[Task]: Every line below must be reproduced exactly. Copy them all.

--- START OF Collected data ---

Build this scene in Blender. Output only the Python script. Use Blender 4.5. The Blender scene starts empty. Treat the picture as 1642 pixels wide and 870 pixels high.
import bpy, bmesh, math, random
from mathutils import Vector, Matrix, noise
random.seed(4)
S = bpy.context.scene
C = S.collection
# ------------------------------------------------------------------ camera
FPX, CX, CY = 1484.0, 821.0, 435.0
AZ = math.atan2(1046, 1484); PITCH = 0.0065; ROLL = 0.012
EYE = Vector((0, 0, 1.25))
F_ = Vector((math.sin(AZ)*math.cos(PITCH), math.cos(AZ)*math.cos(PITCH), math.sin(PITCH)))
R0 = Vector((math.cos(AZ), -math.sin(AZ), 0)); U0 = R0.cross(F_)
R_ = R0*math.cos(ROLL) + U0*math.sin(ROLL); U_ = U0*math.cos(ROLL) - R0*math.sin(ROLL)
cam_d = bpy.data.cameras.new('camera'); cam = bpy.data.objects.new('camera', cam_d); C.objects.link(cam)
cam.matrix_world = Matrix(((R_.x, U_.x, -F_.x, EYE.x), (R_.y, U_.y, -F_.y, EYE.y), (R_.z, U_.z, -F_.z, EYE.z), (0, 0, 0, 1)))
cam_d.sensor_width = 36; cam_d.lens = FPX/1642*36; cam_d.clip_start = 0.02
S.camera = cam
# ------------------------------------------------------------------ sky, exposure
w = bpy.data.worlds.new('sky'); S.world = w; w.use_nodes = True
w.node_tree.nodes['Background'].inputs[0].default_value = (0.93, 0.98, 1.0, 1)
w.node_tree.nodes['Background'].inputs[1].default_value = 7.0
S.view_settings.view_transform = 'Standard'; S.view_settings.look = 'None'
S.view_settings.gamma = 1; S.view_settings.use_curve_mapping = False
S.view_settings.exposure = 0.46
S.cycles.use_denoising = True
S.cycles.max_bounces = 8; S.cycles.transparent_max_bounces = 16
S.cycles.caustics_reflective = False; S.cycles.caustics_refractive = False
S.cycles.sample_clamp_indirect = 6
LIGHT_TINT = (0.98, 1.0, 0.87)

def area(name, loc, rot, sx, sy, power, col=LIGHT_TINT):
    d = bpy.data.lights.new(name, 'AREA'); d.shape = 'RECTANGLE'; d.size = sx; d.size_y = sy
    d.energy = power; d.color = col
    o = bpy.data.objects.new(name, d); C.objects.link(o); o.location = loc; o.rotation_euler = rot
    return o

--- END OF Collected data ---

[Output below]:
Build this scene in Blender. Output only the Python script. Use Blender 4.5. The Blender scene starts empty. Treat the picture as 1642 pixels wide and 870 pixels high.
import bpy, bmesh, math, random
from mathutils import Vector, Matrix, noise
random.seed(4)
S = bpy.context.scene
C = S.collection
# ------------------------------------------------------------------ camera
FPX, CX, CY = 1484.0, 821.0, 435.0
AZ = math.atan2(1046, 1484); PITCH = 0.0065; ROLL = 0.012
EYE = Vector((0, 0, 1.25))
F_ = Vector((math.sin(AZ)*math.cos(PITCH), math.cos(AZ)*math.cos(PITCH), math.sin(PITCH)))
R0 = Vector((math.cos(AZ), -math.sin(AZ), 0)); U0 = R0.cross(F_)
R_ = R0*math.cos(ROLL) + U0*math.sin(ROLL); U_ = U0*math.cos(ROLL) - R0*math.sin(ROLL)
cam_d = bpy.data.cameras.new('camera'); cam = bpy.data.objects.new('camera', cam_d); C.objects.link(cam)
cam.matrix_world = Matrix(((R_.x, U_.x, -F_.x, EYE.x), (R_.y, U_.y, -F_.y, EYE.y), (R_.z, U_.z, -F_.z, EYE.z), (0, 0, 0, 1)))
cam_d.sensor_width = 36; cam_d.lens = FPX/1642*36; cam_d.clip_start = 0.02
S.camera = cam
# ------------------------------------------------------------------ sky, exposure
w = bpy.data.worlds.new('sky'); S.world = w; w.use_nodes = True
w.node_tree.nodes['Background'].inputs[0].default_value = (0.93, 0.98, 1.0, 1)
w.node_tree.nodes['Background'].inputs[1].default_value = 7.0
S.view_settings.view_transform = 'Standard'; S.view_settings.look = 'None'
S.view_settings.gamma = 1; S.view_settings.use_curve_mapping = False
S.view_settings.exposure = 0.46
S.cycles.use_denoising = True
S.cycles.max_bounces = 8; S.cycles.transparent_max_bounces = 16
S.cycles.caustics_reflective = False; S.cycles.caustics_refractive = False
S.cycles.sample_clamp_indirect = 6
LIGHT_TINT = (0.98, 1.0, 0.87)

def area(name, loc, rot, sx, sy, power, col=LIGHT_TINT):
    d = bpy.data.lights.new(name, 'AREA'); d.shape = 'RECTANGLE'; d.size = sx; d.size_y = sy
    d.energy = power; d.color = col
    o = bpy.data.objects.new(name, d); C.objects.link(o); o.location = loc; o.rotation_euler = rot
    return o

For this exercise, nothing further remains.